What you should do:
Retype the whole listing, please, keeping every line exact and dropping the pictures.

Material supplied:

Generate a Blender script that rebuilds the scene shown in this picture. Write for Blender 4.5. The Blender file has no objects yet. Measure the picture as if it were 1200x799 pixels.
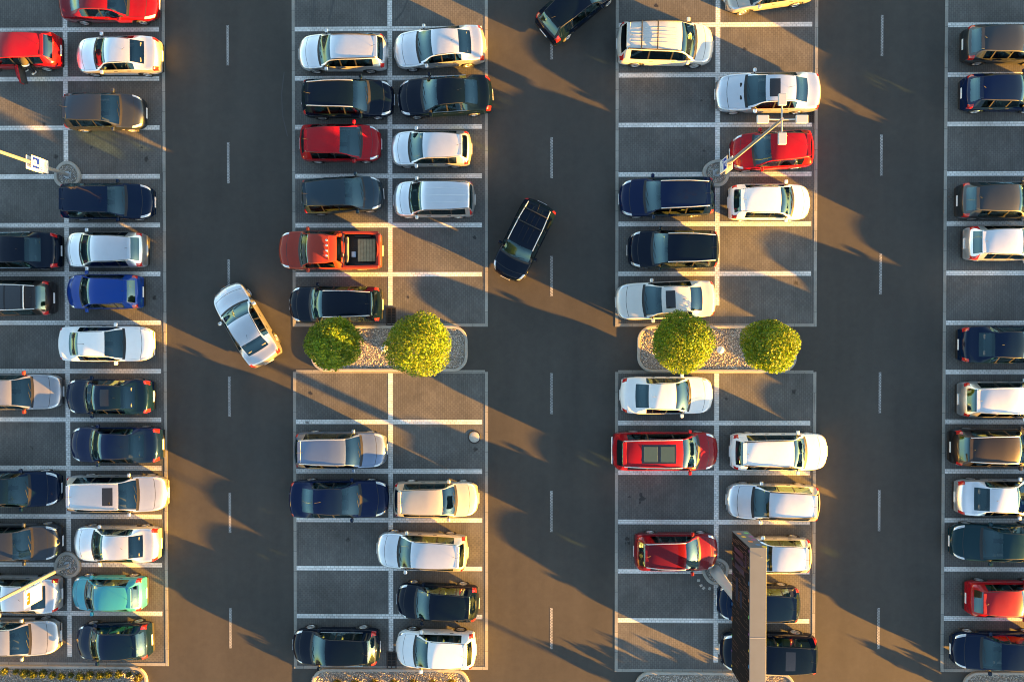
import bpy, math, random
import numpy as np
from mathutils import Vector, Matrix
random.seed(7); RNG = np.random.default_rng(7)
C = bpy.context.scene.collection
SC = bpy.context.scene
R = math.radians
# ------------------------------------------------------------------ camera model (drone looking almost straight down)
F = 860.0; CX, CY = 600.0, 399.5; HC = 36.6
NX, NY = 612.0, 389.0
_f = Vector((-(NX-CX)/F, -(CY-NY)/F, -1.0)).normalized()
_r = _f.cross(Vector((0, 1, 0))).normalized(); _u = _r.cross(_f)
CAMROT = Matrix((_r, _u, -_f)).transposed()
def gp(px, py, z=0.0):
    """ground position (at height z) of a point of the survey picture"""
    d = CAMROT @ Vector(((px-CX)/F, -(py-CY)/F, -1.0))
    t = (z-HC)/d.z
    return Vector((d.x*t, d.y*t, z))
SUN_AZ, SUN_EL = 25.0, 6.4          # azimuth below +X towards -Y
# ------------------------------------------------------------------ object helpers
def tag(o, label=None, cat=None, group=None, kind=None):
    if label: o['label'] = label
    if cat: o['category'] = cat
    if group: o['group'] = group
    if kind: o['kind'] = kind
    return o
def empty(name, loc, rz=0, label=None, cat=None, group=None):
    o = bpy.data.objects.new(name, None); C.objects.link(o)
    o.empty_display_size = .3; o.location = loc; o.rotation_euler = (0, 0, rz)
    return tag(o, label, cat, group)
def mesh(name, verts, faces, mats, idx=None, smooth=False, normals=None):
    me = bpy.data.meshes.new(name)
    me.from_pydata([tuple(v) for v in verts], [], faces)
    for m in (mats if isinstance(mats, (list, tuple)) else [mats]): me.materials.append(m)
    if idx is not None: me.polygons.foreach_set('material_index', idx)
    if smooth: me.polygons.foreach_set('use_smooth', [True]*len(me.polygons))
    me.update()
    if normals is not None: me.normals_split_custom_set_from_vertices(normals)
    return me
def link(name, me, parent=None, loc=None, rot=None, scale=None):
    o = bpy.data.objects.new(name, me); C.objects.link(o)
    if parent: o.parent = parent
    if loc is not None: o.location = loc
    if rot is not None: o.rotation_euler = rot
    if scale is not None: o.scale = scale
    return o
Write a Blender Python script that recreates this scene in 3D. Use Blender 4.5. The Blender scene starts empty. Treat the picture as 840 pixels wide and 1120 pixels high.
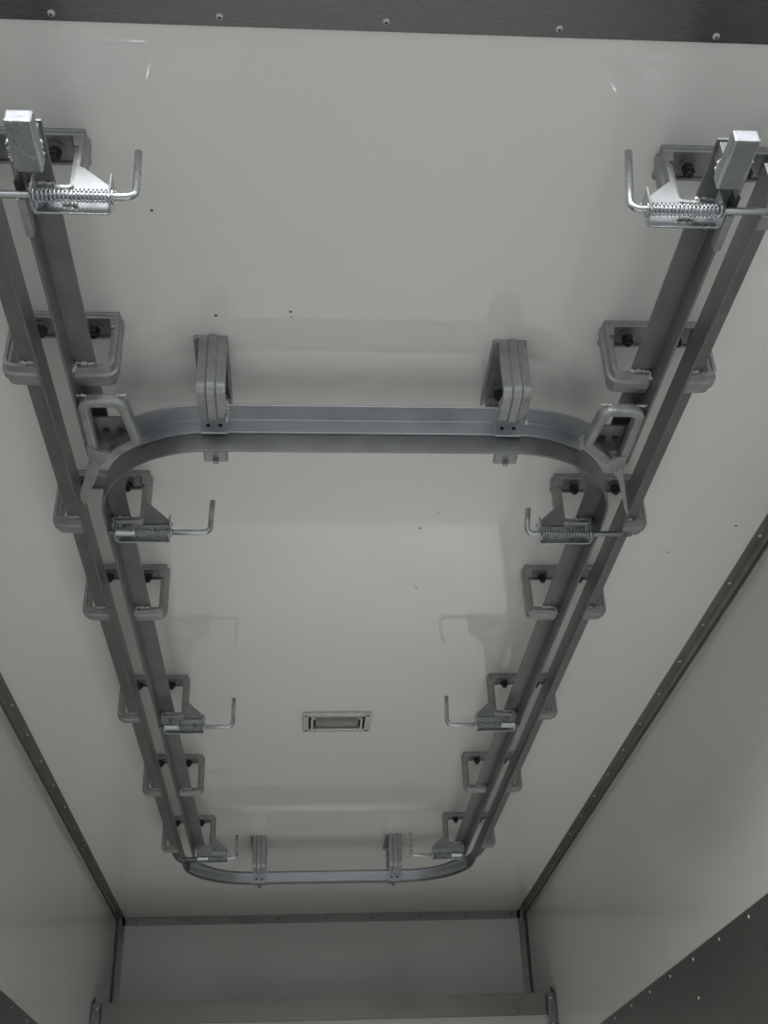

Correct output:
Generate a Blender script that rebuilds the scene shown in this picture. Write for Blender 4.5. The Blender file has no objects yet. Measure the picture as if it were 1200x799 pixels.
import bpy, math, random
import numpy as np
from mathutils import Vector, Matrix
random.seed(7); RNG = np.random.default_rng(7)
C = bpy.context.scene.collection
SC = bpy.context.scene
R = math.radians
# ------------------------------------------------------------------ camera model (drone looking almost straight down)
F = 860.0; CX, CY = 600.0, 399.5; HC = 36.6
NX, NY = 612.0, 389.0
_f = Vector((-(NX-CX)/F, -(CY-NY)/F, -1.0)).normalized()
_r = _f.cross(Vector((0, 1, 0))).normalized(); _u = _r.cross(_f)
CAMROT = Matrix((_r, _u, -_f)).transposed()
def gp(px, py, z=0.0):
    """ground position (at height z) of a point of the survey picture"""
    d = CAMROT @ Vector(((px-CX)/F, -(py-CY)/F, -1.0))
    t = (z-HC)/d.z
    return Vector((d.x*t, d.y*t, z))
SUN_AZ, SUN_EL = 25.0, 6.4          # azimuth below +X towards -Y
# ------------------------------------------------------------------ object helpers
def tag(o, label=None, cat=None, group=None, kind=None):
    if label: o['label'] = label
    if cat: o['category'] = cat
    if group: o['group'] = group
    if kind: o['kind'] = kind
    return o
def empty(name, loc, rz=0, label=None, cat=None, group=None):
    o = bpy.data.objects.new(name, None); C.objects.link(o)
    o.empty_display_size = .3; o.location = loc; o.rotation_euler = (0, 0, rz)
    return tag(o, label, cat, group)
def mesh(name, verts, faces, mats, idx=None, smooth=False, normals=None):
    me = bpy.data.meshes.new(name)
    me.from_pydata([tuple(v) for v in verts], [], faces)
    for m in (mats if isinstance(mats, (list, tuple)) else [mats]): me.materials.append(m)
    if idx is not None: me.polygons.foreach_set('material_index', idx)
    if smooth: me.polygons.foreach_set('use_smooth', [True]*len(me.polygons))
    me.update()
    if normals is not None: me.normals_split_custom_set_from_vertices(normals)
    return me
def link(name, me, parent=None, loc=None, rot=None, scale=None):
    o = bpy.data.objects.new(name, me); C.objects.link(o)
    if parent: o.parent = parent
    if loc is not None: o.location = loc
    if rot is not None: o.rotation_euler = rot
    if scale is not None: o.scale = scale
    return o
Write a Blender Python script that recreates this scene in 3D. Use Blender 4.5. The Blender scene starts empty. Treat the picture as 840 pixels wide and 1120 pixels high.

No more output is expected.